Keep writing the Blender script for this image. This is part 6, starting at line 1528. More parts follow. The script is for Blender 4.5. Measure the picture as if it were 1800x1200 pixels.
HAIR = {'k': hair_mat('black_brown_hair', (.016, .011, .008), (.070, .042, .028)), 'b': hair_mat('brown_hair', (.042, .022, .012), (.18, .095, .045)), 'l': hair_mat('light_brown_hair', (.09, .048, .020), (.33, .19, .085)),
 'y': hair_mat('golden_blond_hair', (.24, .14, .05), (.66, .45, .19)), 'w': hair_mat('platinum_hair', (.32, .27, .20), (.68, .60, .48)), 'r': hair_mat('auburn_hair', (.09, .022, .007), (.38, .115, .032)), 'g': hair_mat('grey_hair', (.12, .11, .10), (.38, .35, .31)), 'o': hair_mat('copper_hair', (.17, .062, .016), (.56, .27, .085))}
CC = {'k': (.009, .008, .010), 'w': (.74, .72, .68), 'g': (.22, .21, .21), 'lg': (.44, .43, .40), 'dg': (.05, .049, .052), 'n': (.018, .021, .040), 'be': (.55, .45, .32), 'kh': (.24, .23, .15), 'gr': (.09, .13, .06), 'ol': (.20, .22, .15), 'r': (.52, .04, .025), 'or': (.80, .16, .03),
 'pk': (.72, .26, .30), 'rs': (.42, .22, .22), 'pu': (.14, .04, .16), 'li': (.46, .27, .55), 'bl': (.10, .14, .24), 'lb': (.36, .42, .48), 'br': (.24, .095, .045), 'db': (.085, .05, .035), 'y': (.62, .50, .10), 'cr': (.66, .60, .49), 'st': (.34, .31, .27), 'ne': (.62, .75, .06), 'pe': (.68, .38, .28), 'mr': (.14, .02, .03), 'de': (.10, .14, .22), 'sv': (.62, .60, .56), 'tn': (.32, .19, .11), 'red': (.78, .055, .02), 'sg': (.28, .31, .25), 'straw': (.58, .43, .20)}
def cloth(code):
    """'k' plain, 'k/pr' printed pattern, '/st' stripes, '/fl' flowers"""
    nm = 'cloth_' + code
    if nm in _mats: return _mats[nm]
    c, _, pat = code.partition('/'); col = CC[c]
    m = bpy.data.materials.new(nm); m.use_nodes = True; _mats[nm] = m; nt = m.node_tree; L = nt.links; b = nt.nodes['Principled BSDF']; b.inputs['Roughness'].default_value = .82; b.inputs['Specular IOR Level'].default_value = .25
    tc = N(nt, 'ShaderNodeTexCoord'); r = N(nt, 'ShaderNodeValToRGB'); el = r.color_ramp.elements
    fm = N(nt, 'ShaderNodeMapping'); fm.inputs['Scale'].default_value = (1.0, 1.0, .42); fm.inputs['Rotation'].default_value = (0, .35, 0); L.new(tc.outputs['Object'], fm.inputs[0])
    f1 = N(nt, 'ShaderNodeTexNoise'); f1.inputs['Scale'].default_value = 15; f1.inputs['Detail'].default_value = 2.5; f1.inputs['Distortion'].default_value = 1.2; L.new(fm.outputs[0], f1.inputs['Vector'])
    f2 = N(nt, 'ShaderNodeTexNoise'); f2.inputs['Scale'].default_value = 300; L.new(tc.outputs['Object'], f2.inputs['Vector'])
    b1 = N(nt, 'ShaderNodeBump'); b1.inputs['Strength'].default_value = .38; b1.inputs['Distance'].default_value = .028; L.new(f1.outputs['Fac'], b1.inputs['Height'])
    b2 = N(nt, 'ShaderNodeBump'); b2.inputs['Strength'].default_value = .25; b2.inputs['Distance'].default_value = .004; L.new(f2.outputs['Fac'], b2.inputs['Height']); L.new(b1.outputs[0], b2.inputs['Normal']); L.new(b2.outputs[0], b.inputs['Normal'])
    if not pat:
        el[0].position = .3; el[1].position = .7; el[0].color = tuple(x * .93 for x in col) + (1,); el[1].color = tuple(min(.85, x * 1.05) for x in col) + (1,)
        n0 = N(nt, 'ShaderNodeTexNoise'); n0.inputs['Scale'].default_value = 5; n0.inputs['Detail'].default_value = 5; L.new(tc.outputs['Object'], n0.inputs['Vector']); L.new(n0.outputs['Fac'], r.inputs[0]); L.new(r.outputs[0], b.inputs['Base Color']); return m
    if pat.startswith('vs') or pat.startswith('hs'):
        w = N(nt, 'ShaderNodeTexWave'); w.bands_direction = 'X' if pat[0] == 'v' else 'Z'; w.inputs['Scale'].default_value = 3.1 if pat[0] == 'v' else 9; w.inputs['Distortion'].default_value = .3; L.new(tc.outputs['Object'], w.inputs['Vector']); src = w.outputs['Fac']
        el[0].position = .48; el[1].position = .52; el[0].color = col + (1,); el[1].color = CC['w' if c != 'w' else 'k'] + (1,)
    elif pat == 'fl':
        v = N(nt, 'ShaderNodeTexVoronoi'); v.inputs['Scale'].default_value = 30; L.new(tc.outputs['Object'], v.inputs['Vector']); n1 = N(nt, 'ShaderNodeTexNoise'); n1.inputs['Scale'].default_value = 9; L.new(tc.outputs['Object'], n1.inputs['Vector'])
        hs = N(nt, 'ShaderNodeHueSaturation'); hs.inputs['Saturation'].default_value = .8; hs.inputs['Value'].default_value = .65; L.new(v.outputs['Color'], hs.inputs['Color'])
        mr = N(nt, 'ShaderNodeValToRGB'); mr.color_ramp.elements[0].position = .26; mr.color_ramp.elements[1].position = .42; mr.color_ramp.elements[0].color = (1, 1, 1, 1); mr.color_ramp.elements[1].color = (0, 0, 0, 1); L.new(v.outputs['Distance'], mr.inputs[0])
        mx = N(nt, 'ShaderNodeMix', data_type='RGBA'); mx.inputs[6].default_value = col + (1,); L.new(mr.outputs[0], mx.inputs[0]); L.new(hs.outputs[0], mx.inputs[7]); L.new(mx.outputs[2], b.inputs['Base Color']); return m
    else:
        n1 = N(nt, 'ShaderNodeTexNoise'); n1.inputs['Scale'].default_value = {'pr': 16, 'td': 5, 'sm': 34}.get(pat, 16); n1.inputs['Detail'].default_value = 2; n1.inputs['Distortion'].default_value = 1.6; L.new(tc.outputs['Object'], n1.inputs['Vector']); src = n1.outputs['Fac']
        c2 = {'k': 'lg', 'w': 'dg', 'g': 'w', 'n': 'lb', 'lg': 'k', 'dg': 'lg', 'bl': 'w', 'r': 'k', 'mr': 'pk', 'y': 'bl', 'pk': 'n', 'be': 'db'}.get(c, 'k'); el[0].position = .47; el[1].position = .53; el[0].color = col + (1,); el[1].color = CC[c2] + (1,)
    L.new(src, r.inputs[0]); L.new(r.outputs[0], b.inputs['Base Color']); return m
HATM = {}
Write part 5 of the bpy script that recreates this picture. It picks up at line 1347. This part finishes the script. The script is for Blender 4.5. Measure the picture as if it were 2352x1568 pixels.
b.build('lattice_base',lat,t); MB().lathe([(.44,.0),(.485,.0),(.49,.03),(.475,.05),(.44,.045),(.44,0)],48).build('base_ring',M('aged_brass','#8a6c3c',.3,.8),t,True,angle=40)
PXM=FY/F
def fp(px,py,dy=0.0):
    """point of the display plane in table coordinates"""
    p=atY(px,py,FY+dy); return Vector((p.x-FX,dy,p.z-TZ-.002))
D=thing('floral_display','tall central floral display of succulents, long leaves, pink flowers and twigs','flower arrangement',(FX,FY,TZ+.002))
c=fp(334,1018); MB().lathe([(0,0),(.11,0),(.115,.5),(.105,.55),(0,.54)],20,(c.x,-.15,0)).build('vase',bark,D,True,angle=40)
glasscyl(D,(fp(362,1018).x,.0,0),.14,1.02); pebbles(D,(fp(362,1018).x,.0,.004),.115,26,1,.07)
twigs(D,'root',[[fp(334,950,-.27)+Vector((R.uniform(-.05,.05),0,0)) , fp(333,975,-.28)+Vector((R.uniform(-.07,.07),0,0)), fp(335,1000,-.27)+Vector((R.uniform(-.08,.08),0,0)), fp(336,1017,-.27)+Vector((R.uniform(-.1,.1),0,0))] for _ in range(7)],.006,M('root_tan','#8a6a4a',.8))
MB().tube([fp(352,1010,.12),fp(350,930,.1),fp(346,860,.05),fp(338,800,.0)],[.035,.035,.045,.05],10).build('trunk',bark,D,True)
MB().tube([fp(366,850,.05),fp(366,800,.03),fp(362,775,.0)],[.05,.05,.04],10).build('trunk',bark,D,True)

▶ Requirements
Go through the entries above and count the lines containing the word "were"; give only that count.

▶ Task solution
2